=== Input data ===
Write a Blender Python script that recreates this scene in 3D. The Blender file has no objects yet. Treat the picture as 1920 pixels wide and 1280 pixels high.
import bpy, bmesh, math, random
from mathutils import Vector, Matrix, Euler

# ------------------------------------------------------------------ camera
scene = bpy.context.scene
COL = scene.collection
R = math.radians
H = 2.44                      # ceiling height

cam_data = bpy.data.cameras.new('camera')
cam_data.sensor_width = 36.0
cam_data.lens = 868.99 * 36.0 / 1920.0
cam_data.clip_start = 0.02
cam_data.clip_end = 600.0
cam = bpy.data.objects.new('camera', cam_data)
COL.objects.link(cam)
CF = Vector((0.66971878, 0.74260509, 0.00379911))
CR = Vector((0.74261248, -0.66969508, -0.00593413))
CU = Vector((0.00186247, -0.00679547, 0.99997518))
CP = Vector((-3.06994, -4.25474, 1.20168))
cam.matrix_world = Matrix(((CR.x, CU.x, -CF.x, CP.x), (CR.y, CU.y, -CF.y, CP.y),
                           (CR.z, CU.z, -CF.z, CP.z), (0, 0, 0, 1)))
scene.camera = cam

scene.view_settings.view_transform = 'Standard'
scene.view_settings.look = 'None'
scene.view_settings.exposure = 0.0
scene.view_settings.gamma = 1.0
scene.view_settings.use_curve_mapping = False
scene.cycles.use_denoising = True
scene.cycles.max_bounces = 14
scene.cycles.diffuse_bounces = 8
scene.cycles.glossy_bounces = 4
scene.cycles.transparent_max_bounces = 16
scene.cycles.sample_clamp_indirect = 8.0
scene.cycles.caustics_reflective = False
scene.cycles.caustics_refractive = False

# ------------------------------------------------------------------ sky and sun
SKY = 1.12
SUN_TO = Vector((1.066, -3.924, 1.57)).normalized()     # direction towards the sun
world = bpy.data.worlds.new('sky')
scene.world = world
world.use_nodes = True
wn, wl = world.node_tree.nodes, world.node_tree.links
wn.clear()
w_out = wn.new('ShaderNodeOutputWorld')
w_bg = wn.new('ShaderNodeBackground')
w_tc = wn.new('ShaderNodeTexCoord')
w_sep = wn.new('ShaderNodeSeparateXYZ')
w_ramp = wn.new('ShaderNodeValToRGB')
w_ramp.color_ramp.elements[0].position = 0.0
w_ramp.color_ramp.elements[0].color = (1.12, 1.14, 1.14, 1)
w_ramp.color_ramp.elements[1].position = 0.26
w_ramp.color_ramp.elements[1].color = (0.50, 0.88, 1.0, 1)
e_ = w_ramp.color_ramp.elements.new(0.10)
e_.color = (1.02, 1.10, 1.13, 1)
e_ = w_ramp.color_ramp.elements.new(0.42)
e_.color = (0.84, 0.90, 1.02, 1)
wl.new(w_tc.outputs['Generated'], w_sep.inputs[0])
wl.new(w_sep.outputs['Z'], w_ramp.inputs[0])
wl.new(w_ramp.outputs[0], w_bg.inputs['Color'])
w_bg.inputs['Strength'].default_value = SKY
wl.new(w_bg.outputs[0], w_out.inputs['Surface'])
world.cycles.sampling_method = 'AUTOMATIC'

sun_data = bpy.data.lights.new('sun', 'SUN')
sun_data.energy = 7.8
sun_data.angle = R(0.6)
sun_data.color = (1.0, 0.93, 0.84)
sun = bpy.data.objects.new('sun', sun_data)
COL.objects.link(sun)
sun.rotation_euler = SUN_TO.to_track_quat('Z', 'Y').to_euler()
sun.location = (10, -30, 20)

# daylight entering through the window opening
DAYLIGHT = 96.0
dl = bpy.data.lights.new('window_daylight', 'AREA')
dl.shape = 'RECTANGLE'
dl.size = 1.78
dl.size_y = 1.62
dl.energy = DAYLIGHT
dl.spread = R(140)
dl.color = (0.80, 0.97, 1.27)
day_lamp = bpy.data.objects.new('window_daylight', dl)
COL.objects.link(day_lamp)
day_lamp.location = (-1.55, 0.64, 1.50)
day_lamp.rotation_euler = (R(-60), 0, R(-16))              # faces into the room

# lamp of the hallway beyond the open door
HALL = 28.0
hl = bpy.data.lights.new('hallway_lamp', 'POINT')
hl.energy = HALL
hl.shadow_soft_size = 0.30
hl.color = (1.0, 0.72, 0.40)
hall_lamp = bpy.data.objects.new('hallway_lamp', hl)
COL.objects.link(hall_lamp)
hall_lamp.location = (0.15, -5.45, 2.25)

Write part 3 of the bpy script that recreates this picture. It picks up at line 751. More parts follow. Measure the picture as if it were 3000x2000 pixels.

=== Task description ===
Repeat all entries. Match them exactly.

=== Task output ===
Write a Blender Python script that recreates this scene in 3D. The Blender file has no objects yet. Treat the picture as 1920 pixels wide and 1280 pixels high.
import bpy, bmesh, math, random
from mathutils import Vector, Matrix, Euler

# ------------------------------------------------------------------ camera
scene = bpy.context.scene
COL = scene.collection
R = math.radians
H = 2.44                      # ceiling height

cam_data = bpy.data.cameras.new('camera')
cam_data.sensor_width = 36.0
cam_data.lens = 868.99 * 36.0 / 1920.0
cam_data.clip_start = 0.02
cam_data.clip_end = 600.0
cam = bpy.data.objects.new('camera', cam_data)
COL.objects.link(cam)
CF = Vector((0.66971878, 0.74260509, 0.00379911))
CR = Vector((0.74261248, -0.66969508, -0.00593413))
CU = Vector((0.00186247, -0.00679547, 0.99997518))
CP = Vector((-3.06994, -4.25474, 1.20168))
cam.matrix_world = Matrix(((CR.x, CU.x, -CF.x, CP.x), (CR.y, CU.y, -CF.y, CP.y),
                           (CR.z, CU.z, -CF.z, CP.z), (0, 0, 0, 1)))
scene.camera = cam

scene.view_settings.view_transform = 'Standard'
scene.view_settings.look = 'None'
scene.view_settings.exposure = 0.0
scene.view_settings.gamma = 1.0
scene.view_settings.use_curve_mapping = False
scene.cycles.use_denoising = True
scene.cycles.max_bounces = 14
scene.cycles.diffuse_bounces = 8
scene.cycles.glossy_bounces = 4
scene.cycles.transparent_max_bounces = 16
scene.cycles.sample_clamp_indirect = 8.0
scene.cycles.caustics_reflective = False
scene.cycles.caustics_refractive = False

# ------------------------------------------------------------------ sky and sun
SKY = 1.12
SUN_TO = Vector((1.066, -3.924, 1.57)).normalized()     # direction towards the sun
world = bpy.data.worlds.new('sky')
scene.world = world
world.use_nodes = True
wn, wl = world.node_tree.nodes, world.node_tree.links
wn.clear()
w_out = wn.new('ShaderNodeOutputWorld')
w_bg = wn.new('ShaderNodeBackground')
w_tc = wn.new('ShaderNodeTexCoord')
w_sep = wn.new('ShaderNodeSeparateXYZ')
w_ramp = wn.new('ShaderNodeValToRGB')
w_ramp.color_ramp.elements[0].position = 0.0
w_ramp.color_ramp.elements[0].color = (1.12, 1.14, 1.14, 1)
w_ramp.color_ramp.elements[1].position = 0.26
w_ramp.color_ramp.elements[1].color = (0.50, 0.88, 1.0, 1)
e_ = w_ramp.color_ramp.elements.new(0.10)
e_.color = (1.02, 1.10, 1.13, 1)
e_ = w_ramp.color_ramp.elements.new(0.42)
e_.color = (0.84, 0.90, 1.02, 1)
wl.new(w_tc.outputs['Generated'], w_sep.inputs[0])
wl.new(w_sep.outputs['Z'], w_ramp.inputs[0])
wl.new(w_ramp.outputs[0], w_bg.inputs['Color'])
w_bg.inputs['Strength'].default_value = SKY
wl.new(w_bg.outputs[0], w_out.inputs['Surface'])
world.cycles.sampling_method = 'AUTOMATIC'

sun_data = bpy.data.lights.new('sun', 'SUN')
sun_data.energy = 7.8
sun_data.angle = R(0.6)
sun_data.color = (1.0, 0.93, 0.84)
sun = bpy.data.objects.new('sun', sun_data)
COL.objects.link(sun)
sun.rotation_euler = SUN_TO.to_track_quat('Z', 'Y').to_euler()
sun.location = (10, -30, 20)

# daylight entering through the window opening
DAYLIGHT = 96.0
dl = bpy.data.lights.new('window_daylight', 'AREA')
dl.shape = 'RECTANGLE'
dl.size = 1.78
dl.size_y = 1.62
dl.energy = DAYLIGHT
dl.spread = R(140)
dl.color = (0.80, 0.97, 1.27)
day_lamp = bpy.data.objects.new('window_daylight', dl)
COL.objects.link(day_lamp)
day_lamp.location = (-1.55, 0.64, 1.50)
day_lamp.rotation_euler = (R(-60), 0, R(-16))              # faces into the room

# lamp of the hallway beyond the open door
HALL = 28.0
hl = bpy.data.lights.new('hallway_lamp', 'POINT')
hl.energy = HALL
hl.shadow_soft_size = 0.30
hl.color = (1.0, 0.72, 0.40)
hall_lamp = bpy.data.objects.new('hallway_lamp', hl)
COL.objects.link(hall_lamp)
hall_lamp.location = (0.15, -5.45, 2.25)

Write part 3 of the bpy script that recreates this picture. It picks up at line 751. More parts follow. Measure the picture as if it were 3000x2000 pixels.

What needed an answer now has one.